Die EU soll künftig die Visa-Freiheit für Länder zurückziehen können, wenn diese bestimmte Kriterien nicht erfüllen. Es hagelt Kritik an der Türkei.
Die EU-Innenminister haben sich bei ihrem Treffen am Freitag in Brüssel dafür ausgesprochen, im Notfall die Visafreiheit für ein bestimmtes Land schneller auszusetzen. Der Beschluss geht auf eine Initiative Deutschlands und Frankreich zurück, auch Österreich hatte Möglichkeiten zur Rücknahme der Visafreiheit gefordert. Das EU-Parlament muss noch zustimmen. Die EU-Staaten reagieren damit auf den Flüchtlingsdeal mit der Türkei: Ankara soll Flüchtlinge aus Griechenland zurücknehmen und erhält dafür von der EU bestimmte Zugeständnisse.
Die "Notbremse" sei notwendig, um die ungehinderte Einreise in die EU wieder rückgängig zu machen, wenn die Visa-Freiheit missbraucht werde, erklärte die niederländische EU-Ratspräsidentschaft am Freitag. Mit der Regelung kann der Visum-Zwang für sechs Monate wieder eingeführt werden.
Die Visa-Freiheit kann schon bisher entzogen werden, wenn es zu einem deutlichen Anstieg von "unbegründeten Asylanträgen" oder bei Verstößen gegen die Verweildauer kommt. Nun ist dies auch möglich, wenn das betroffene Land weniger Bereitschaft zeigt, abgeschobene Asylbewerber wieder aufzunehmen. Auch Gefahr für die öffentliche Sicherheit und Ordnung ist ein mögliches Aussetzungskriterium.
EU bleibt bei 72 Kriterien hart
Die Regelung gilt auch für alle schon bisher erteilten Visa-Befreiungen. Derzeit brauchen Bürger aus gut 50 Staaten kein Visum, um in die EU einzureisen. Die EU-Kommission verhandelt derzeit mit der Türkei und dem Kosovo über die Aufhebung der Visumspflicht und hat zudem eine Visafreiheit für Bürger aus der Ukraine und Georgien vorgeschlagen.

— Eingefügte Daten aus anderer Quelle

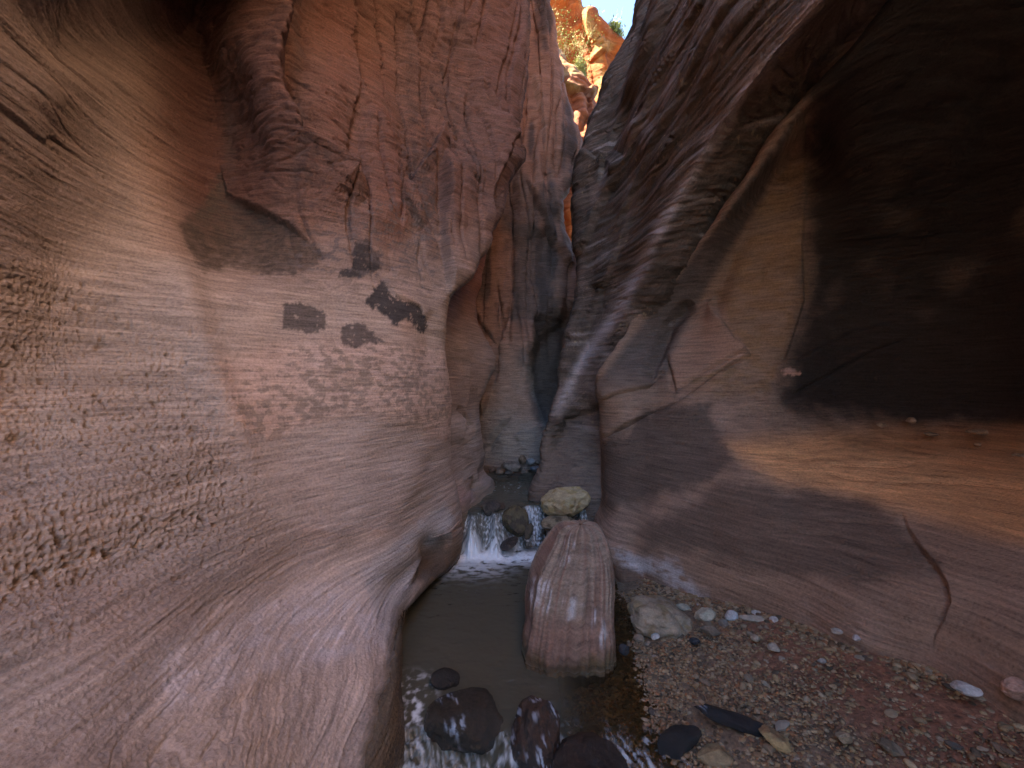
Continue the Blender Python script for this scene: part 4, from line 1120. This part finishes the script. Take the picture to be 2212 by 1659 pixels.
rock("rock", at(1920, 1613, 1.6), (.052, .032, .024), (0, 14, -25), 58, (.22, .16, .105), "small brown block on red gravel, right of the golden block", "rock", facets=12, cut=.66, lump=.05)
rock("rock", at(1545, 1640, 1.7), (.075, .055, .022), (0, 0, 10), 59, (.24, .17, .09), "flat tan slab lying in the shallows by the bottom edge", "rock", facets=10, cut=.7, lump=.05, wetline=-.01)
rock("rock", at(1820, 1590, 1.66), (.04, .03, .022), (10, 20, 40), 60, (.30, .21, .13), "upright tan chip between the golden and the brown block", "rock", facets=10, cut=.7)
rock("rock", at(2088, 1488, 1.72), (.05, .035, .018), (0, 5, -15), 61, (.42, .37, .33), "flat pale grey stone below the cracked slab", "rock", facets=8)
rock("rock", at(2208, 1490, 1.62), (.06, .05, .04), (0, 0, 0), 62, (.36, .21, .15), "pink rock poking in beside the slope's lowest end", "rock", facets=8)

# pale stones along the foot of the slope
for k, (px, py, Yd, a, b_, c_, tint, lab) in enumerate((
        (1509, 1311, 2.78, .030, .026, .022, (.50, .46, .41), "round white stone topmost of the pale stones by the slope"),
        (1521, 1336, 2.62, .072, .055, .036, (.48, .42, .30), "largest cream stone with a pointed top by the slope"),
        (1579, 1340, 2.56, .042, .038, .032, (.50, .49, .47), "white blocky stone between the cream stone and the long slab"),
        (1562, 1352, 2.5, .028, .028, .028, (.20, .16, .13), "dark grey stone tucked under the white blocky one"),
        (1630, 1344, 2.5, .080, .03, .018, (.40, .34, .26), "long flat tan slab lying along the foot of the slope"),
        (1634, 1334, 2.56, .03, .022, .013, (.50, .46, .40), "small white chip lying on the long tan slab"),
        (1692, 1336, 2.5, .032, .03, .034, (.42, .37, .34), "upright grey stone at the end of the pale stones"),
        (1672, 1346, 2.45, .026, .022, .02, (.48, .44, .40), "pale pebble left of the upright grey stone"),
        (1535, 1362, 2.42, .055, .02, .03, (.18, .135, .10), "dark brown tilted slab in front of the cream stone"),
        (1478, 1312, 2.75, .05, .03, .022, (.38, .34, .25), "pale flat stone against the half buried boulder"),
        (1500, 1385, 2.38, .030, .022, .018, (.05, .05, .055), "black stone on the gravel below the tilted slab"),
        (1348, 1402, 2.3, .028, .03, .03, (.045, .045, .05), "black lump of stone touching the ribbed boulder's right side"),
        (1415, 1375, 2.38, .028, .02, .012, (.48, .46, .42), "oval white pebble below the half buried boulder"),
        (1380, 1378, 2.36, .03, .025, .02, (.24, .18, .13), "brown pebble between the ribbed boulder and the oval white pebble"),
        (1850, 1378, 2.07, .022, .016, .014, (.48, .42, .39), "pinkish white stone at the edge of the red soil"),
        (1807, 1363, 2.15, .026, .016, .014, (.40, .33, .27), "long pale stone against the foot of the slope"),
        (1632, 1378, 2.3, .026, .022, .02, (.36, .29, .21), "tan cube shaped stone below the long tan slab"),
        (1672, 1399, 2.2, .03, .024, .022, (.38, .31, .24), "rounded beige stone alone on the gravel"),
        (1775, 1430, 2.08, .02, .014, .012, (.36, .30, .25), "grey stone standing on red soil"))):
    tint = tuple(.82 * v_ for v_ in tint)
    rock("stone", at(px, py, Yd), (a, b_, c_), (RNG.uniform(-10, 10), RNG.uniform(-10, 10), RNG.uniform(-30, 30)), 100 + k, tint, lab, "stone", "pale stones along the slope", sub=3, lump=.12, tint2=np.array(tint) * .75)

# far stone pile at the bend
far = [(1062, 1015, .05, .06, .04), (1078, 1020, .07, .06, .045), (1108, 1008, .12, .1, .075), (1128, 993, .06, .06, .07), (1146, 998, .07, .06, .05), (1158, 1013, .09, .07, .045), (1098, 1022, .06, .05, .03), (1133, 1020, .05, .05, .03), (1090, 1006, .05, .05, .05), (1163, 1000, .05, .05, .04)]
labs = ["leftmost small brown stone of the far pile", "low brown stone second from the left in the far pile", "largest grey stone in the middle of the far pile", "tall brown stone on top of the far pile", "round grey stone at the top right of the far pile",
        "shiny bluish stone at the pile's right end", "small wet stone at the front of the far pile", "small front stone under the tall brown one of the far pile", "small stone behind the largest grey one of the far pile", "last small stone against the brown wall at the far pile"]
for k, (px, py, a, b_, c_) in enumerate(far):
    tint = [(.20, .13, .09), (.16, .12, .09), (.20, .165, .135), (.22, .15, .10), (.26, .25, .24), (.15, .16, .18), (.10, .085, .07), (.12, .10, .08), (.2, .14, .1), (.17, .13, .1)][k]
    rock("stone", at(px, py, 5.75 - (py - 1005) * .015), (a, b_, c_), (0, RNG.uniform(-15, 15), RNG.uniform(-40, 40)), 140 + k, tint, labs[k], "stone", "stone pile at the stream bend", sub=3, wetline=.32, wet=.5 if k == 5 else 0)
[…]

Im Falle der Visa-Liberalisierung für die Türkei gab es am Freitag in Brüssel jedoch noch keine konkreten Beschlüsse. Dies sollte beim nächsten Innenministertreffen Mitte Juni geschehen, kündigte Österreichs Ressortchef Wolfgang Sobotka (ÖVP) an. Er betonte erneut, dass dafür alle Bedingungen erfüllt sein müssten, dies gelte im Besonderen für das Terrorismusgesetz. Die EU sieht hier eine Änderung als zwingen notwendig, Ankara sträubt sich jedoch dagegen.
Die EU habe in der Frage "eine äußerst harte Position", sagte auch Frankreichs Innenminister Bernard Cazeneuve. Ankara müsse "alle 72 Kriterien", die Voraussetzung für die Visum-Freiheit sind, erfüllen. Luxemburgs Migrationsminister Jean Asselborn fügte hinzu, es sei nicht wahrscheinlich, dass die Visum-Freiheit komme, wenn die Türkei sich nicht bewege.
Kritik an Türkei wegen Immunitäts-Abstimmung
Allgemein gab es bei dem Treffen heftige Kritik an der Türkei, die am selben Tag die Immunität von mehr als einem Viertel der Parlamentsabgeordneten - allen Mitgliedern der pro-kurdischen HDP - aufhob. Die türkische Regierung betrachtet die HDP als einen verlängerten Arm der verbotenen Terrororganisation PKK, gegen mehrere Mitglieder laufen Terrorverfahren. Kritiker werfen dem türkischen Premier Recep Tayyip Erdogan vor, er wolle die HDP politisch ausschalten, um die dann frei werdenden Mandate für seine AKP zu gewinnen.
"Es ist für uns inakzeptabel, Abgeordneten die Immunität zu rauben und sie unter einem Vorwand schlussendlich gerichtlich zu verfolgen", sagte Sobotka dazu am Freitag. Aus österreichischer Sicht sei dies auch deshalb bedenklich, weil dadurch wieder vermehrt Kurden nach Österreich fliehen könnten, wo bereits eine große kurdische Community existiere. "Die innenpolitische Entwicklung dieser Dimension wirft mindestens einen Schatten auf die Beziehungen", erklärte auch sein deutscher Amtskollege Thomas de Maiziere.